Despite this, it was a wonderful day, and I shall never forget it.

                                   music ~ "Three Times a Lady"




I remember these words as clearly as if they had been said to me yesterday, it was a very cold day in February 1944 and I was four and a half years old.  I had started St. Mary’s Church Infant School when I was just four years old, and my class teacher was called Miss Saville.

There was an air of mystery that particular morning, as young as I was I could sense that something was afoot.  All the children in my class were bundled into our coats and our hankies were pinned to them, instead of our jumpers.  We formed a “crocodile” and were marched on Church Lane, where I lived in the tiny cottage, when I saw my mum approaching.

She was puzzled as to why we were marching along so purposefully, and she asked where we were being taken; in a hushed voice, Miss Saville told her that we were going to wave at the King and Queen (our present Queen’s parents).  Naturally my mum joined us and we were brought to an abrupt stop, when we reached the top of Old Mill Lane, Barnsley, which was a short distance away from our school. We were mustered together, with instructions to unpin our hankies from our coats, in readiness to wave to the King and Queen.  I was beside myself with excitement, I full expected to see a coach, carrying our Sovereign and his Consort, fully regaled in the Crown Jewels, the coach being pulled by white horses.

I think that I had got my wires crossed with Cinderella and her coach, what a disappointment when this big black car approached, at least it was being driven at a snail’s pace.  Miss Saville  (who would have been a role model for Joyce Grenfell), clapped her hands together, uttering the immortal words, “come children, wave and cheer”, naturally we did as we were told, no one crossed swords with Miss Saville, not even my dad whom she had taught years previously.

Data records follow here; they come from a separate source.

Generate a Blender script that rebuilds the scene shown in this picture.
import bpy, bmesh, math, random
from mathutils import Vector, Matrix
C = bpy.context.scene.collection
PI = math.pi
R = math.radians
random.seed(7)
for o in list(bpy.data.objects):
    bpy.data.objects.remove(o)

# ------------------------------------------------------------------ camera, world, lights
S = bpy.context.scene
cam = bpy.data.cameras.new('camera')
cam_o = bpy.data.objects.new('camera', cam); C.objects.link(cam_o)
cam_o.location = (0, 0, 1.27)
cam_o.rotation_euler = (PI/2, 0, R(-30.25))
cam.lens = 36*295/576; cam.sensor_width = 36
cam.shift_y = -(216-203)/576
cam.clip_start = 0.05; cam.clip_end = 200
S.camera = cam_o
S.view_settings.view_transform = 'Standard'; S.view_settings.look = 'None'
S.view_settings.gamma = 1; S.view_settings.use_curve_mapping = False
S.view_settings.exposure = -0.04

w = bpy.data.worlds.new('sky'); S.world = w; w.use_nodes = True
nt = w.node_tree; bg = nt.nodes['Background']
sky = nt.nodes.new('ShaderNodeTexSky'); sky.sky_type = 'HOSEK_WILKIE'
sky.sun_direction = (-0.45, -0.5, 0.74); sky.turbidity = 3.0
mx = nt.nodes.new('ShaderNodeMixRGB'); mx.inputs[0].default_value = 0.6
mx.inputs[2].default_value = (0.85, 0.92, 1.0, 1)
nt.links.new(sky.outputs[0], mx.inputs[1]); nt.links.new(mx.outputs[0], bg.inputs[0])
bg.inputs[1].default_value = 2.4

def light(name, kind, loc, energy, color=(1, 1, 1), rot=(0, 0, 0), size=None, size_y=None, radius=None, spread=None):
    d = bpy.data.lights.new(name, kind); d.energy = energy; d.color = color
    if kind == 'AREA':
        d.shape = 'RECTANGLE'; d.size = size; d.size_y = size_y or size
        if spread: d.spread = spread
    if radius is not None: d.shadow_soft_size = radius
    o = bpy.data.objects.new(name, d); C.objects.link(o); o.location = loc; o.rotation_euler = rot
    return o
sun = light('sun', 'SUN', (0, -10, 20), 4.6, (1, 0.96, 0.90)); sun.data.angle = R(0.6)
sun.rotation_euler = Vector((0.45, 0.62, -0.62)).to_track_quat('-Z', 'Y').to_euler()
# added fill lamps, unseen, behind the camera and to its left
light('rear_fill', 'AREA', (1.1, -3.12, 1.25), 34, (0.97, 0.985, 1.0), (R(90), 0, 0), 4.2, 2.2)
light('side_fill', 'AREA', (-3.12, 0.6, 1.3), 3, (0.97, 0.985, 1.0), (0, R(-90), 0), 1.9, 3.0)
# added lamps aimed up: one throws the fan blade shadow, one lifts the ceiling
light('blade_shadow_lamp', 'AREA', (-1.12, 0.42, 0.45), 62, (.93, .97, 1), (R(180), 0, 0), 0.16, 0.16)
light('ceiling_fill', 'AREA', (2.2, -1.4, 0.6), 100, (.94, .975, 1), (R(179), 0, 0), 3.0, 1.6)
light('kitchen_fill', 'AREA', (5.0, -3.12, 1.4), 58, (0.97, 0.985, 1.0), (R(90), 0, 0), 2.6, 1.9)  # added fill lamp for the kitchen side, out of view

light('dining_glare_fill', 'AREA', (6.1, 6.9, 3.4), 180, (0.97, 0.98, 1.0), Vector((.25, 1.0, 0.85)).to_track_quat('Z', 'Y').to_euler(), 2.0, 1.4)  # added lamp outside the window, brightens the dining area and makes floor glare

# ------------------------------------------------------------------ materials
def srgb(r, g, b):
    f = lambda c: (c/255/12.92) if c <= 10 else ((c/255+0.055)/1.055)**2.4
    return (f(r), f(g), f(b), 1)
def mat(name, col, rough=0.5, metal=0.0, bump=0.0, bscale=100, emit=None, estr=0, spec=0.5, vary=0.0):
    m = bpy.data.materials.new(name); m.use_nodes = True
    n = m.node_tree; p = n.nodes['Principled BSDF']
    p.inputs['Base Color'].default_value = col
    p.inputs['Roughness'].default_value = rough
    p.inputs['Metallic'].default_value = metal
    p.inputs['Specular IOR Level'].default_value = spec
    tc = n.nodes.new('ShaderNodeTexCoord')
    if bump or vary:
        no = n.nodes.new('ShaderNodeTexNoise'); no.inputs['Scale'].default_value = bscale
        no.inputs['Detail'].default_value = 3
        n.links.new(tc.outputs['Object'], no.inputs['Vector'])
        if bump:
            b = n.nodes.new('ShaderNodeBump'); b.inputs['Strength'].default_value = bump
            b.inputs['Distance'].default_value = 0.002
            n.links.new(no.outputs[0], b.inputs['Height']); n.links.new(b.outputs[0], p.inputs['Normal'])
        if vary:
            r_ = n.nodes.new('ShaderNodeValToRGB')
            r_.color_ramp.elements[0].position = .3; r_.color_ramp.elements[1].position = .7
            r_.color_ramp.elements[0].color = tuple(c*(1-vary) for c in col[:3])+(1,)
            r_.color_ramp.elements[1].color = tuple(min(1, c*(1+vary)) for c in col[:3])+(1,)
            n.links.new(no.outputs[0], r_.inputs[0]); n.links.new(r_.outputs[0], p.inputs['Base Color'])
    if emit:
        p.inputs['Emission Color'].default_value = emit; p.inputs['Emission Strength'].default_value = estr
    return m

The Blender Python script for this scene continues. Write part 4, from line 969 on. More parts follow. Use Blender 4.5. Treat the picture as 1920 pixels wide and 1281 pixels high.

I can still picture The King, wearing a uniform and a peaked officer’s cap, and The Queen was dressed in a beautiful shade of blue, they graciously gave us the royal wave, and we cheered and waved back to them.  It was years later, when I started work at Barnsley Town Hall, I wandered into the Mayor’s parlour and saw a photograph of The King and Queen, taking their leave of the town’s dignitaries, that I realised that was the day we had stood and waved to them.  At four and half years old, I became a Royalist, and I devoured as much news as I could about our Royal Family, from that day on.

This photograph was taken on the day that King George V1 and Queen Elizabeth (later to be the Queen Mother) came to Barnsley in 1944.  This photograph was taken on the Town Hall steps.

The next important day in my life as far as my devotion to The Royal Family was concerned, was the wedding of our present Queen and Prince Philip, in November 1947, she was still Princess Elizabeth and her engagement to Lieutenant Philip Mountbatten had been announced a few months earlier.  To side track a little, it is well documented that Princess Elizabeth had formed a strong attachment to him, when she was only thirteen years old.  Philip was five years older.  She was visiting the Royal College at Dartmouth in Devon, and he had been given the task of entertaining the Princesses Elizabeth and Margaret.  The King and Queen were quite alarmed by this attachment, and as a result they insisted that Princess Elizabeth, together with Princess Margaret, accompanied them on a tour of South Africa.  It was suspected that the King secretly hoped that she would have “gone off” Philip by the time they returned home, not a bit of it, the King gave in gracefully and their engagement was announced in the summer of 1947.

All the children in Britain, were given a day’s holiday from school, to celebrate this occasion, and I can remember sitting glued to the wireless listening to every word of the commentator, and to the young couple making their marriage vows.  All my friends thought that I was daft, for not playing outside, and making the most of this bonus holiday, but I didn’t care, and it was once again with great excitement that my mum took me to The Savoy Cinema in Lundwood to see a film of The Royal Wedding, in colour.

On the 12th November, 1981 Princess Diana and Prince Charles visited Chesterfield, I went with my mum to see them, I took this photo of Diana.

 Her photographs never did her justice.